[Exercise instructions] Output exactly the lines from the first line of the records below through the line containing "S.camera = cam", both included, leaving out any pictures.

[Given records]
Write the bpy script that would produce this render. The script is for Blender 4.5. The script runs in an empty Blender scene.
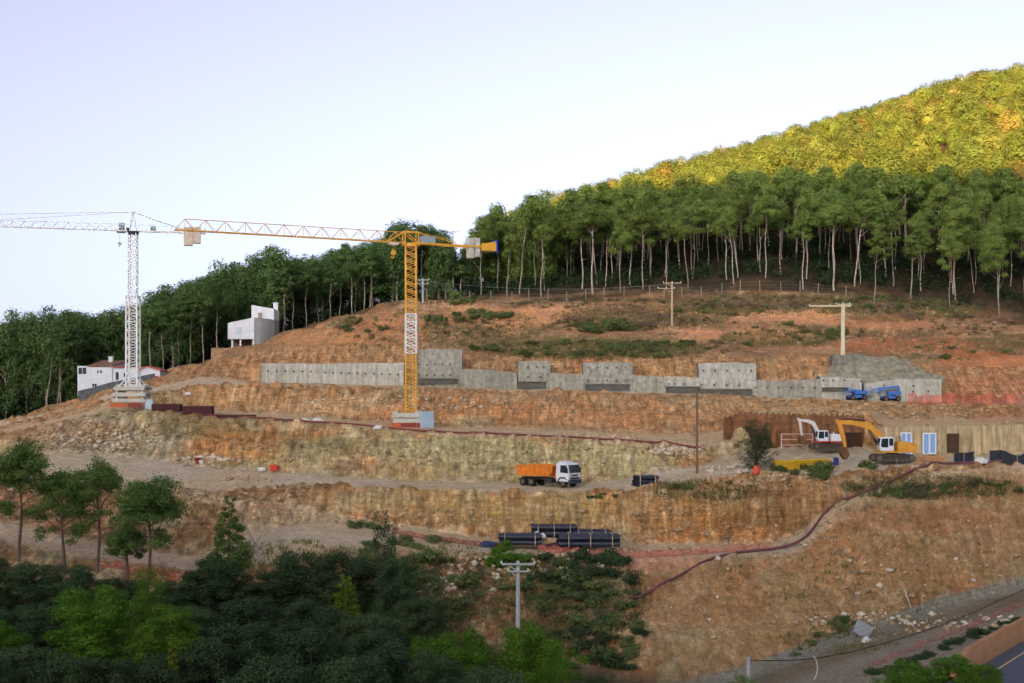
import bpy, math, random
import numpy as np
from mathutils import Vector, Matrix

C = bpy.context.scene.collection
S = bpy.context.scene
R = math.radians
F, HOR, CX = 1300.0, 400.0, 512.0      # focal length in pixels, horizon row, centre column

# ------------------------------------------------------------------ camera
cam_data = bpy.data.cameras.new('camera')
cam = bpy.data.objects.new('camera', cam_data)
C.objects.link(cam)
cam.location = (0, 0, 0)
cam.rotation_euler = (R(90), 0, 0)
cam_data.sensor_width = 36
cam_data.lens = F * 36 / 1024
cam_data.shift_y = (HOR - 341.5) / 1024
cam_data.clip_start = 0.5
cam_data.clip_end = 9000
S.camera = cam

# ------------------------------------------------------------------ light
SUN_EL, SUN_AZ, SHADE_DZ = 9.0, 20.0, 0.0   # low sun behind the camera, to its left; height trim of the hill that shades the site
w = bpy.data.worlds.new('World'); S.world = w; w.use_nodes = True
nt = w.node_tree; nt.nodes.clear()
sky = nt.nodes.new('ShaderNodeTexSky'); sky.sky_type = 'NISHITA'; sky.sun_disc = False
sky.sun_elevation = R(SUN_EL)
sky.sun_rotation = R(180 + SUN_AZ)      # clockwise from +Y
tc = nt.nodes.new('ShaderNodeTexCoord'); va = nt.nodes.new('ShaderNodeVectorMath'); va.operation = 'ADD'; va.inputs[1].default_value = (0, 0, 0.13)
vn = nt.nodes.new('ShaderNodeVectorMath'); vn.operation = 'NORMALIZE'      # lifts the murk of the lowest few degrees below the horizon
nt.links.new(tc.outputs['Generated'], va.inputs[0]); nt.links.new(va.outputs[0], vn.inputs[0]); nt.links.new(vn.outputs[0], sky.inputs['Vector'])
sky.altitude = 100; sky.air_density = 0.8; sky.dust_density = 6.0; sky.ozone_density = 2.6
hs = nt.nodes.new('ShaderNodeHueSaturation'); hs.inputs['Saturation'].default_value = 0.40
bg = nt.nodes.new('ShaderNodeBackground'); bg.inputs['Strength'].default_value = 0.066
wo = nt.nodes.new('ShaderNodeOutputWorld')
gm = nt.nodes.new('ShaderNodeGamma'); gm.inputs[1].default_value = 1.56
nt.links.new(sky.outputs[0], gm.inputs[0]); nt.links.new(gm.outputs[0], hs.inputs['Color']); tn = nt.nodes.new('ShaderNodeVectorMath'); tn.operation = 'MULTIPLY'; tn.inputs[1].default_value = (1.0, 0.955, 0.975)
nt.links.new(hs.outputs[0], tn.inputs[0]); nt.links.new(tn.outputs[0], bg.inputs[0]); nt.links.new(bg.outputs[0], wo.inputs[0])

su = bpy.data.lights.new('sun', 'SUN'); su.energy = 5.0; su.angle = R(0.4); su.color = (1.0, 0.55, 0.21)
so = bpy.data.objects.new('sun', su); C.objects.link(so)
sd = Vector((math.sin(R(SUN_AZ)) * math.cos(R(SUN_EL)), math.cos(R(SUN_AZ)) * math.cos(R(SUN_EL)), -math.sin(R(SUN_EL))))
so.rotation_euler = sd.to_track_quat('-Z', 'Y').to_euler()
S.view_settings.view_transform = 'Standard'; S.view_settings.look = 'None'
S.view_settings.gamma = 1.0; S.view_settings.use_curve_mapping = False
S.view_settings.exposure = 2.31
S.cycles.use_denoising = True; S.cycles.denoising_prefilter = 'ACCURATE'; S.cycles.denoising_input_passes = 'RGB_ALBEDO_NORMAL'
S.cycles.max_bounces = 5; S.cycles.diffuse_bounces = 3; S.cycles.transparent_max_bounces = 12

rng = np.random.default_rng(7); random.seed(7)

# ------------------------------------------------------------------ helpers
def lin(r, g, b, k=1.0):
    f = lambda c: (c / 255 / 12.92 if c / 255 < 0.04045 else ((c / 255 + 0.055) / 1.055) ** 2.4)
    return (f(r) * k, f(g) * k, f(b) * k)

def hsh(ix, iy, iz, seed):
    with np.errstate(over='ignore'):
        h = (ix.astype(np.uint32) * np.uint32(374761393) + iy.astype(np.uint32) * np.uint32(668265263) + iz.astype(np.uint32) * np.uint32(2147483647) + np.uint32((seed * 1442695041) & 0xffffffff))
        h = (h ^ (h >> np.uint32(13))) * np.uint32(1274126177)
        h = (h ^ (h >> np.uint32(16))) * np.uint32(2246822519)
        h = h ^ (h >> np.uint32(15))
    return h.astype(np.float64) / 4294967295.0

def vnoise(x, y, z, seed=0):
    x0, y0, z0 = np.floor(x).astype(np.int64), np.floor(y).astype(np.int64), np.floor(z).astype(np.int64)
    fx, fy, fz = x - x0, y - y0, z - z0
    fx, fy, fz = fx * fx * (3 - 2 * fx), fy * fy * (3 - 2 * fy), fz * fz * (3 - 2 * fz)
    out = 0
    for dx in (0, 1):
        for dy in (0, 1):
            for dz in (0, 1):
                wgt = (fx if dx else 1 - fx) * (fy if dy else 1 - fy) * (fz if dz else 1 - fz)
                out = out + wgt * hsh(x0 + dx, y0 + dy, z0 + dz, seed)
    return out * 2 - 1

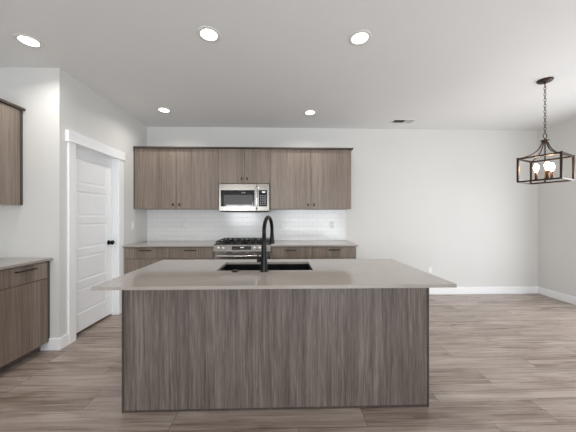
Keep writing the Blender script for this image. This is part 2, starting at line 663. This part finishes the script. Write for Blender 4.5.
def upper(x0, x1, z0, z1, knob_dx, label, ends=(0, 0)):
    t = thing('wall_cabinet', ((x0 + x1) / 2, YB - .2, z0), label, 'cabinet', 'upper cabinets on the back wall')
    obj('body', shell(bmesh.new(), x0, x1, UY + DT + .001, YB - .001, z0, z1), 'cab', t)
    xm = (x0 + x1) / 2
    for a, b, s in ((x0, xm, 1), (xm, x1, -1)):
        d = obj('door', B(a + GAP, b - GAP, UY, UY + DT, z0 + .001, z1 - .002, .001), 'cab', t)
        knob(xm - s * knob_dx, UY, z0 + (.062 if z1 - z0 > .6 else .070), d)
    obj('crown', B(x0 - ends[0], x1 + ends[1], UY - .028, YB - .001, z1 + .0005, z1 + .021, .001), 'edge', t)
    return t


U0, U1, U2, U3 = -2.140, -.925, -.159, 1.051
upper(U0, U1, UZ0, UZ1, .046, 'tall double-door wood wall cabinet left of the microwave, beside the pantry wall')
upper(U1 + .001, U2 - .001, 1.781, UZ1, .040, 'short double-door wood wall cabinet directly above the microwave')
upper(U2, U3, UZ0, UZ1, .044, 'tall double-door wood wall cabinet right of the microwave, at the open end', (0, .024))
obj('filler', B(XP + .001, U0 - .0005, UY + .002, UY + .02, UZ0, UZ1 + .026), 'edge', bpy.data.objects['wall_cabinet'])

BY = 3.54                             # face plane of the base cabinet fronts


def base(x0, x1, xsplit, handles, label, endpanel=False):
    t = thing('base_cabinet', ((x0 + x1) / 2, YB - .3, 0), label, 'cabinet', 'base cabinets along the back wall')
    obj('body', shell(bmesh.new(), x0, x1, BY + DT + .001, YB - .001, .10, .878), 'cab', t)
    obj('toe_kick', B(x0, x1, BY + .08, BY + .098, .0005, .0995), 'toe', t)
    for (a, b), (h0, h1) in zip(((x0, xsplit), (xsplit, x1)), handles):
        d = obj('drawer', B(a + GAP, b - GAP, BY, BY + DT, .716, .868, .001), 'cab', t)
        pull_x(h0, h1, BY, .832, d)
        d = obj('door', B(a + GAP, b - GAP, BY, BY + DT, .103, .712, .001), 'cab', t)
        s = b - .05 if a == x0 else a + .05
        knob(s, BY, .65, d)
    return t


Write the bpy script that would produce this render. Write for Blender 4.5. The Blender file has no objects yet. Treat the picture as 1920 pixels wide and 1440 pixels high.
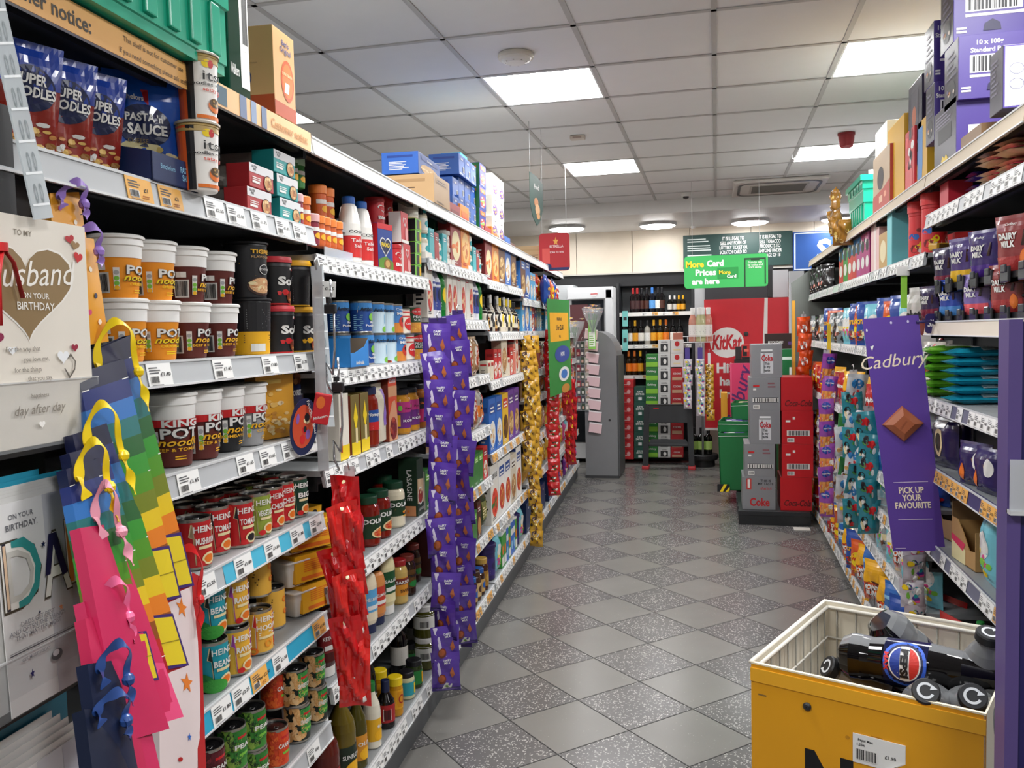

[Output below]
Write the bpy script that would produce this render. The script is for Blender 4.5. The script runs in an empty Blender scene.
import bpy, math, random
import numpy as np
from mathutils import Vector, Matrix

C = bpy.context.scene.collection
S = bpy.context.scene
R = math.radians
F, HOR, CX = 1300.0, 400.0, 512.0      # focal length in pixels, horizon row, centre column

# ------------------------------------------------------------------ camera
cam_data = bpy.data.cameras.new('camera')
cam = bpy.data.objects.new('camera', cam_data)
C.objects.link(cam)
cam.location = (0, 0, 0)
cam.rotation_euler = (R(90), 0, 0)
cam_data.sensor_width = 36
cam_data.lens = F * 36 / 1024
cam_data.shift_y = (HOR - 341.5) / 1024
cam_data.clip_start = 0.5
cam_data.clip_end = 9000
S.camera = cam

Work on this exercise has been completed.